Sunday, April 18, 2004
C.S. Lewis’ Allegorical Journey
I finished reading C.S. Lewis’ The Pilgrim’s Regress this weekend, and though I did not find the book enthralling, it was an entertaining allegory. The book seems to follow Lewis’ own meanderings from unbeliever to believer, and, as in many other Lewis writings, exhibits Lewis’ complete embracing of Christian faith.
Paging through the book, I find I only took my pen to it two places. In one of those instances, I penned a remark that a statement made in Lewis’ book reminded me of remarks made by Plato in regards to what we know, or remember, that I had highlighted from the book Great Dialogues of Plato.
The other notation made was an underlining of the following where Lewis criticizes the inductive method when applied to science.
“Hypothesis, my dear young friend, establishes itself by a cumulative process: or, to use popular language, if you make the same guess often enough it ceases to be a guess and becomes a Scientific Fact.”
C.S. Lewis, The Pilgrim’s Regress, pg. 22
A statement which, by substituting “Religious Truth” for “Scientific Fact,” can be applied to Christianity.
I did enjoy Michael Hague’s illustrations within Lewis’ book. On to Nietzsche.
Forecasting God?
For your Sunday morning edification I link to a piece written by Marshall Lev Dermer, Department of Psychology, University of Wisconsin-Milwaukee.
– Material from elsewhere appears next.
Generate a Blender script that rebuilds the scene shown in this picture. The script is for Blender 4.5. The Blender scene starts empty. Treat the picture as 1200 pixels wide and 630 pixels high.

Dermer’s piece is titled “Forecasters and the Existence of God.”
“If you care (or dare) to discuss why some people believe in the existence of God and others do not, such discussions almost always reduce to the issue of faith. Apparently, one person has faith and another does not and we cannot understand the basis for faith so we might well stop our discussion.
I neither understand every aspect of faith nor present a more complete behavior analytic interpretation here, but understanding why weather forecasts ma influence our behavior may tell us something valuable about faith in the existence of God, particularly the faith of children.”
Personally, I’ll read or listen to weather forecasts, but I always walk outside to see what the weather is actually like.
Via J. Orlin Grabbe.
Hii Yaah
Aaron Haspell displays why the pen can be mightier than the sword in his review of Kill Bill Vol. 2.
Not having seen the first film, or the second for that matter, I can offer no opinion of the films themselves, but I must admit I enjoyed Resovoir Dogs and Pulp Fiction, for exactly what they were, pulp fiction.